More nformation about civil engineering in Middle-earth
Quite recently, people here have been talking about the building and maintenance of roads and bridges in Middle-earth. Since my grandfather was a highway engineer – he laid out the famous road up Haleakala Crater on the island of Maui in Hawaii – I have mor to say on the subject than would fit comfortably in an existing thread. So I am starting my own.
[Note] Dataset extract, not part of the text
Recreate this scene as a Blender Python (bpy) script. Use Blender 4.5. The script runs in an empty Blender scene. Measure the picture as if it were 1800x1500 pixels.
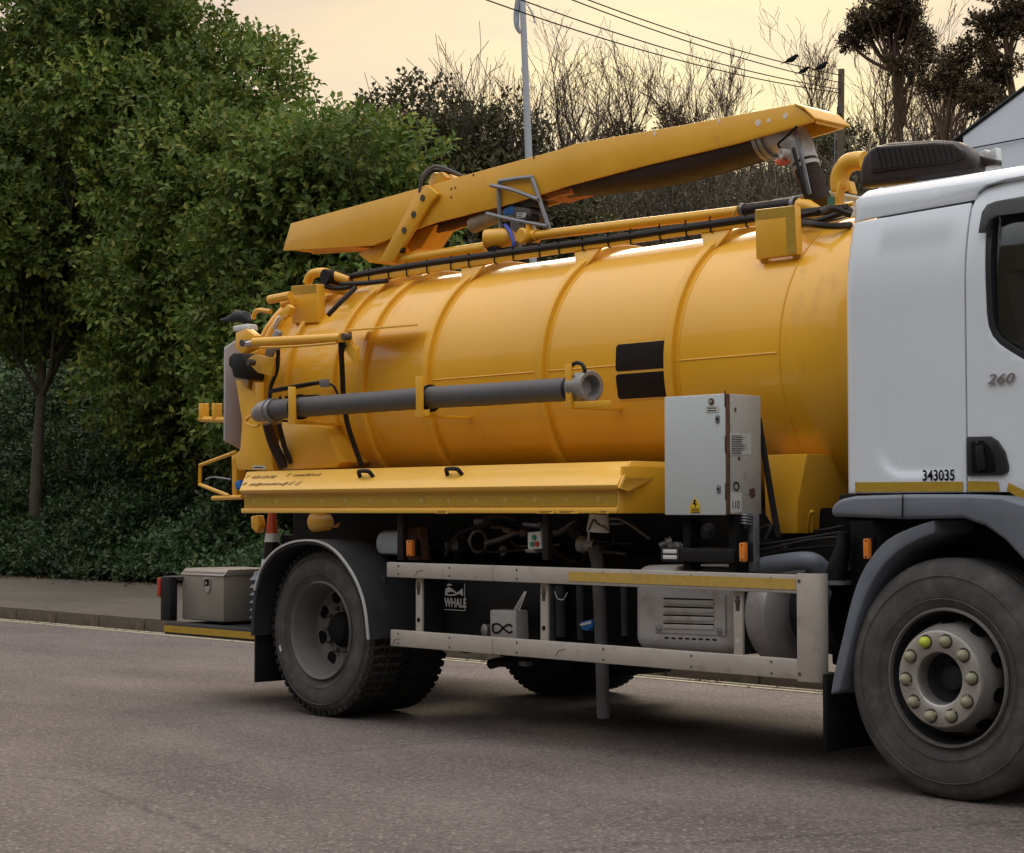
import bpy, bmesh, math, random
import numpy as np
from mathutils import Vector, Matrix
from mathutils.geometry import tessellate_polygon
rnd = random.Random(7)
rng = np.random.default_rng(7)
D2R = math.radians
scn = bpy.context.scene
COL = scn.collection

# ------------------------------------------------------------------ camera, world, sun, exposure
FPX = 3260.0
_a = math.acos(.6825); _p = math.atan(150 / FPX)
RGT = Vector((math.cos(_a), math.sin(_a), 0)); FLAT = Vector((-math.sin(_a), math.cos(_a), 0)); UPZ = Vector((0, 0, 1))
CAMP = Vector((9.07, -6.84, 1.24))
FWD = FLAT * math.cos(_p) + UPZ * math.sin(_p); UPC = -FLAT * math.sin(_p) + UPZ * math.cos(_p)
cd = bpy.data.cameras.new('camera'); cam = bpy.data.objects.new('camera', cd); COL.objects.link(cam)
cd.sensor_width = 36; cd.lens = 36 * FPX / 1800; cd.clip_end = 2000; cd.clip_start = .1
cam.matrix_world = Matrix(((RGT.x, UPC.x, -FWD.x, CAMP.x), (RGT.y, UPC.y, -FWD.y, CAMP.y), (RGT.z, UPC.z, -FWD.z, CAMP.z), (0, 0, 0, 1)))
scn.camera = cam
SUN_EL, SUN_AZ = D2R(20), math.atan2(2479, -2144)      # the glow sits low behind the hill to the right
SUND = Vector((math.cos(SUN_AZ) * math.cos(SUN_EL), math.sin(SUN_AZ) * math.cos(SUN_EL), math.sin(SUN_EL)))
w = bpy.data.worlds.new('World'); scn.world = w; w.use_nodes = True
nt = w.node_tree; nt.nodes.clear(); N = nt.nodes; L = nt.links
def nd(t, **k):
    n = N.new(t)
    for a, b in k.items(): setattr(n, a, b)
    return n
out = nd('ShaderNodeOutputWorld'); add = nd('ShaderNodeAddShader')
sky = nd('ShaderNodeTexSky', sky_type='NISHITA'); sky.sun_disc = False; sky.sun_elevation = SUN_EL
sky.sun_rotation = math.pi / 2 - SUN_AZ; sky.air_density = 1.2; sky.dust_density = 3
bg1 = nd('ShaderNodeBackground'); bg1.inputs[1].default_value = .003; L.new(sky.outputs[0], bg1.inputs[0])
tc = nd('ShaderNodeTexCoord'); dot = nd('ShaderNodeVectorMath', operation='DOT_PRODUCT'); dot.inputs[1].default_value = (math.cos(SUN_AZ) * math.cos(D2R(6)), math.sin(SUN_AZ) * math.cos(D2R(6)), math.sin(D2R(6)))
L.new(tc.outputs['Generated'], dot.inputs[0])
ramp = nd('ShaderNodeValToRGB'); L.new(dot.outputs['Value'], ramp.inputs[0])
e = ramp.color_ramp.elements
e[0].position = 0.0; e[0].color = (.60, .62, .65, 1); e[1].position = 1.0; e[1].color = (1.05, .90, .52, 1)
for ps, c in ((.45, (.60, .60, .60, 1)), (.85, (.68, .53, .44, 1)), (.955, (.84, .67, .49, 1)), (.974, (.90, .72, .49, 1)), (.986, (.97, .78, .48, 1)), (.993, (1.02, .86, .48, 1))):
    x = e.new(ps); x.color = c
mp = nd('ShaderNodeMapping'); mp.inputs['Scale'].default_value = (1.5, 1.5, 7); L.new(tc.outputs['Generated'], mp.inputs[0])
nz = nd('ShaderNodeTexNoise'); nz.inputs['Scale'].default_value = 3.4; nz.inputs['Detail'].default_value = 5; L.new(mp.outputs[0], nz.inputs[0])
mr = nd('ShaderNodeMapRange'); mr.inputs[1].default_value = .3; mr.inputs[2].default_value = .75; mr.inputs[3].default_value = .94; mr.inputs[4].default_value = 1.03
L.new(nz.outputs[0], mr.inputs[0])
sp = nd('ShaderNodeSeparateXYZ'); L.new(tc.outputs['Generated'], sp.inputs[0])          # overcast sky: brighter towards the zenith
zr_ = nd('ShaderNodeMapRange', interpolation_type='SMOOTHSTEP'); zr_.inputs[1].default_value = .30; zr_.inputs[2].default_value = 1.0; zr_.inputs[3].default_value = 1.0; zr_.inputs[4].default_value = 3.1
L.new(sp.outputs[2], zr_.inputs[0]); ml = nd('ShaderNodeMath', operation='MULTIPLY'); L.new(mr.outputs[0], ml.inputs[0]); L.new(zr_.outputs[0], ml.inputs[1])
mc_ = nd('ShaderNodeMix', data_type='RGBA'); n9 = nd('ShaderNodeTexNoise'); n9.inputs['Scale'].default_value = 5; n9.inputs['Detail'].default_value = 6; L.new(mp.outputs[0], n9.inputs[0])
r9 = nd('ShaderNodeMapRange'); r9.inputs[1].default_value = .42; r9.inputs[2].default_value = .70; r9.inputs[3].default_value = 0; r9.inputs[4].default_value = .65; L.new(n9.outputs[0], r9.inputs[0])
L.new(r9.outputs[0], mc_.inputs[0]); L.new(ramp.outputs[0], mc_.inputs[6]); mc_.inputs[7].default_value = (.70, .59, .52, 1)      # thin lilac-grey cloud
bg2 = nd('ShaderNodeBackground'); L.new(mc_.outputs[2], bg2.inputs[0]); L.new(ml.outputs[0], bg2.inputs[1])
L.new(bg1.outputs[0], add.inputs[0]); L.new(bg2.outputs[0], add.inputs[1]); L.new(add.outputs[0], out.inputs[0])
ld = bpy.data.lights.new('sun', 'SUN'); lo = bpy.data.objects.new('sun', ld); COL.objects.link(lo)
ld.energy = 1.1; ld.angle = D2R(24); ld.color = (1, .82, .58)
lo.rotation_euler = SUND.to_track_quat('Z', 'Y').to_euler(); lo.location = (0, 0, 30)
vs = scn.view_settings; vs.view_transform = 'Standard'; vs.look = 'None'; vs.exposure = .02; vs.gamma = 1; vs.use_curve_mapping = False
scn.cycles.max_bounces = 8; scn.cycles.diffuse_bounces = 3; scn.cycles.transparent_max_bounces = 12

def P(px, py, y):                       # where the sight line of a photo pixel meets the vertical plane y
    v = FWD * FPX + RGT * (px - 900) + UPC * (750 - py)
    return CAMP + v * ((y - CAMP.y) / v.y)
def PX(px, py, x):
    v = FWD * FPX + RGT * (px - 900) + UPC * (750 - py)
    return CAMP + v * ((x - CAMP.x) / v.x)

# ------------------------------------------------------------------ materials
def mat(name, col, rough=.5, metal=0., var=.12, vs=4., dirt=None, bump=0., bs=60., coat=0., rvar=.15, spec=.5, streak=False):
    m = bpy.data.materials.new(name); m.use_nodes = True
    t = m.node_tree; n = t.nodes; l = t.links; b = n['Principled BSDF']
    tc = n.new('ShaderNodeTexCoord'); src = tc.outputs['Object']
    nz = n.new('ShaderNodeTexNoise'); nz.inputs['Scale'].default_value = vs; nz.inputs['Detail'].default_value = 6; nz.inputs['Roughness'].default_value = .6
    l.new(src, nz.inputs[0])
    r = n.new('ShaderNodeMapRange'); r.inputs[1].default_value = .3; r.inputs[2].default_value = .7; r.inputs[3].default_value = 1 - var; r.inputs[4].default_value = 1 + var
    l.new(nz.outputs[0], r.inputs[0])
    mx = n.new('ShaderNodeVectorMath'); mx.operation = 'SCALE'; mx.inputs[0].default_value = col[:3]; l.new(r.outputs[0], mx.inputs['Scale'])
    cur = mx.outputs[0]
    rr = n.new('ShaderNodeMapRange'); rr.inputs[1].default_value = .3; rr.inputs[2].default_value = .7; rr.inputs[3].default_value = max(.02, rough - rvar * rough); rr.inputs[4].default_value = min(1, rough + rvar * rough)
    l.new(nz.outputs[0], rr.inputs[0]); rcur = rr.outputs[0]
    if dirt:                             # (colour, amount 0..1, scale)
        dc, am, ds = dirt
        n2 = n.new('ShaderNodeTexNoise'); n2.inputs['Scale'].default_value = ds; n2.inputs['Detail'].default_value = 8; n2.inputs['Roughness'].default_value = .65
        if streak:
            mpp = n.new('ShaderNodeMapping'); mpp.inputs['Scale'].default_value = (1, 1, .18); l.new(src, mpp.inputs[0]); l.new(mpp.outputs[0], n2.inputs[0])
        else: l.new(src, n2.inputs[0])
        r2 = n.new('ShaderNodeMapRange'); r2.inputs[1].default_value = .72 - am * .5; r2.inputs[2].default_value = .86 - am * .3; r2.inputs[3].default_value = 0; r2.inputs[4].default_value = .85
        l.new(n2.outputs[0], r2.inputs[0])
        mm = n.new('ShaderNodeMix'); mm.data_type = 'RGBA'; l.new(r2.outputs[0], mm.inputs[0]); l.new(cur, mm.inputs[6]); mm.inputs[7].default_value = (*dc, 1); cur = mm.outputs[2]
        m2 = n.new('ShaderNodeMix'); m2.data_type = 'FLOAT'; l.new(r2.outputs[0], m2.inputs[0]); l.new(rcur, m2.inputs[2]); m2.inputs[3].default_value = .8; rcur = m2.outputs[0]
    l.new(cur, b.inputs['Base Color']); l.new(rcur, b.inputs['Roughness'])
    b.inputs['Metallic'].default_value = metal; b.inputs['Coat Weight'].default_value = coat; b.inputs['Coat Roughness'].default_value = .05
    b.inputs['Specular IOR Level'].default_value = spec
    if bump:
        n3 = n.new('ShaderNodeTexNoise'); n3.inputs['Scale'].default_value = bs; n3.inputs['Detail'].default_value = 4; l.new(src, n3.inputs[0])
        bp = n.new('ShaderNodeBump'); bp.inputs['Strength'].default_value = bump; bp.inputs['Distance'].default_value = .01
        l.new(n3.outputs[0], bp.inputs['Height']); l.new(bp.outputs[0], b.inputs['Normal'])
    return m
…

Bridges: The most famous bridge in Middle-earth, at least after Gandalf broke the one at Khazad-dûm, was rthe Brandywine Bridge, otherwise known as the Bridge of Stonebows. In case you have ever wondered what a stonebow is, the OED has the answer:”An arch of stone. Obsolete except as the name of one of the gates of Lincoln.” So much for that. The word in Old Engish is stanboga. It can also mean a natural stone arch, not one built by humans. As in this passage from Beowulf, describing the entrance to the barrow where Beowulf fought the dragon:
>þonne hnitan féðan/stódan stánbogan, stréam út þonan/recan of beorge· wæs þaére burnan wælm/heaðofýrum hát·
This (lines 2545-47) is the only quote for stanboga in the OED. Compare the description in The Hobbit of the Front Gate of Erebor.:
>They did not dare to follow the river much further towards the Gate; but they went on beyond the end of the southern spur, until lying hidden behind a rock they could look out and see the dark cavernous opening in a great cliff-wall between the arms of the Mountain. Out of it the waters of the Running River sprang; and out of it too there came a steam and a dark smoke
In the pictures that Tolkien drew of this scene, the arach at the entrance can be clearly seen.
Roads and Streets: In The Road to Middle-earth – still for my money the best book about Tolkien though originally published more than 40 years ago – Tom Shippeys showed that the description of the arrival of Gandalf and his companions at Meduseld is closely modeled on Beowulf's coming to Heorot. But he didn't exhaust the subject:. Here's a detail he3 didn't have room for: At Edoras Gandalf et al. “found a broad path, paved with hewn stones.” Tolkien surely included this because in the poem, when Beowulf;s men marched from the sea to the hall, Straét wæs stánfáh· stíg wísode/gumum ætgædere. Meaning “The street was paved with stones, the path guided/the men together” (lines 320-21).
“Street” is an interesting word, with a history that surfaces in LotR. It is not Germanic. The Romans, who invented the paved road, called it a via strata. Wherever their armies went, they built roads to a standard pattern, to enable the legions to reach quickly anyplace where the locals might be questioning the benefits of civilization. When the Anglo-Saxons arrived in Britain, they found a network of such roads; not having seen such a thing before, they borrowed the Latin word for it, as straét. (Germanic peoples on the Continent did likewise.)
The best-known of the Roman roads is known as Watling Street; it runs from Kent in the southeast to the borders of Wales, crossing the Thames at London. The sophistication of these Roman roads deeply impressed the invaders. Compare the description of the road south through Ithilien:
>The handiwork of Men of old could still be seen in its straight sure flight and level course: now and again it cut its way through hillside slopes, or leaped over a stream upon a wide shapely arch of enduring masonry; but at last all signs of stonework faded, save for a broken pillar here and there, peering out of bushes at the side, or old paving-stones still lurking amid weeds and moss. Heather and trees and bracken scrambled down and overhung the banks, or sprawled out over the surface. It dwindled at last to a country cart-road little used; but it did not wind: it held on its own sure course and guided them by the swiftest way.
“Road” on the other hand is a native English word (rád). It is from the same Germanic root as the verb “to ride.” Today, when we go everywhere on wheels, we expect thoroughfares to be paved. But in Tolkien's youth there were way more horses than cars, and horses don't like pavement; it hurts their feet. Which is why the way south from Minas Tirith, as Beregond showed Pippin in Book V ch. I, was in built to acc9modate both kinds of traffic: “it was wide and well-paved, and along its eastern edge ran a broad green riding-track.”)
But the old distinction between paved streets and unpaved roads surfaces in TT. As Théoden and his Riders approach Isengard: “After they had ridden for some miles, the highway became a wide street, paved with great flat stones, squared and laid with skill.”